#### Set problem
Extract, without alteration, each line from the start of the listing to the line bearing "def zhip(x): return HK + T * (XR - x)".

#### Given data

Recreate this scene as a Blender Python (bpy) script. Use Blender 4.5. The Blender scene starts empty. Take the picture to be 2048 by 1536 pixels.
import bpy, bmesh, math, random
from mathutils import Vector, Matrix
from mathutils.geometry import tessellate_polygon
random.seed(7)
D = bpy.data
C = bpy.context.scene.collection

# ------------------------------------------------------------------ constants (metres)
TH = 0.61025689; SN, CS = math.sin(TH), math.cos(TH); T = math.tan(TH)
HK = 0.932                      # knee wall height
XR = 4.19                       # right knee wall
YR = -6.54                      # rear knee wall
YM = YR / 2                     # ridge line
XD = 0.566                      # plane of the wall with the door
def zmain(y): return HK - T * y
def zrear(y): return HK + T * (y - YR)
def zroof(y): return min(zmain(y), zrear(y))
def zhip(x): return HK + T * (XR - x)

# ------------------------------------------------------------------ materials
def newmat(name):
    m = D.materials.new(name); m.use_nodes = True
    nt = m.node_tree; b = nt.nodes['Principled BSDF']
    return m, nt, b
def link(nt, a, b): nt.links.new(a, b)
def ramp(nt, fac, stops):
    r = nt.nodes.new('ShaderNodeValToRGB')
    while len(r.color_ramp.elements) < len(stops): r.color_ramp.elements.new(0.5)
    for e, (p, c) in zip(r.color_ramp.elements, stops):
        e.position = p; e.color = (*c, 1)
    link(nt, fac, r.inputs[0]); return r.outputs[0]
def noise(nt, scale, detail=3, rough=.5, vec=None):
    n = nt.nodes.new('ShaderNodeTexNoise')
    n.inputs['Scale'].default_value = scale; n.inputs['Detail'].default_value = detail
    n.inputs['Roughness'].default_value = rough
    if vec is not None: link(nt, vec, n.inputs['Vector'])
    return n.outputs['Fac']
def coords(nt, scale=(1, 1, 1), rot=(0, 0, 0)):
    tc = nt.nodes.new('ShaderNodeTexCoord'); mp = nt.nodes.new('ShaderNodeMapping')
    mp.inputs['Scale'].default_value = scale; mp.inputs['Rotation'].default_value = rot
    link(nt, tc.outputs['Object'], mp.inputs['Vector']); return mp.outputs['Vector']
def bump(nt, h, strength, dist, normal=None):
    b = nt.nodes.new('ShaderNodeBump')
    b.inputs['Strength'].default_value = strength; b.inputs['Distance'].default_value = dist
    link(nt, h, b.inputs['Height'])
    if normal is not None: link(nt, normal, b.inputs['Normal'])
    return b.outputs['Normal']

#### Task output
Recreate this scene as a Blender Python (bpy) script. Use Blender 4.5. The Blender scene starts empty. Take the picture to be 2048 by 1536 pixels.
import bpy, bmesh, math, random
from mathutils import Vector, Matrix
from mathutils.geometry import tessellate_polygon
random.seed(7)
D = bpy.data
C = bpy.context.scene.collection

# ------------------------------------------------------------------ constants (metres)
TH = 0.61025689; SN, CS = math.sin(TH), math.cos(TH); T = math.tan(TH)
HK = 0.932                      # knee wall height
XR = 4.19                       # right knee wall
YR = -6.54                      # rear knee wall
YM = YR / 2                     # ridge line
XD = 0.566                      # plane of the wall with the door
def zmain(y): return HK - T * y
def zrear(y): return HK + T * (y - YR)
def zroof(y): return min(zmain(y), zrear(y))
def zhip(x): return HK + T * (XR - x)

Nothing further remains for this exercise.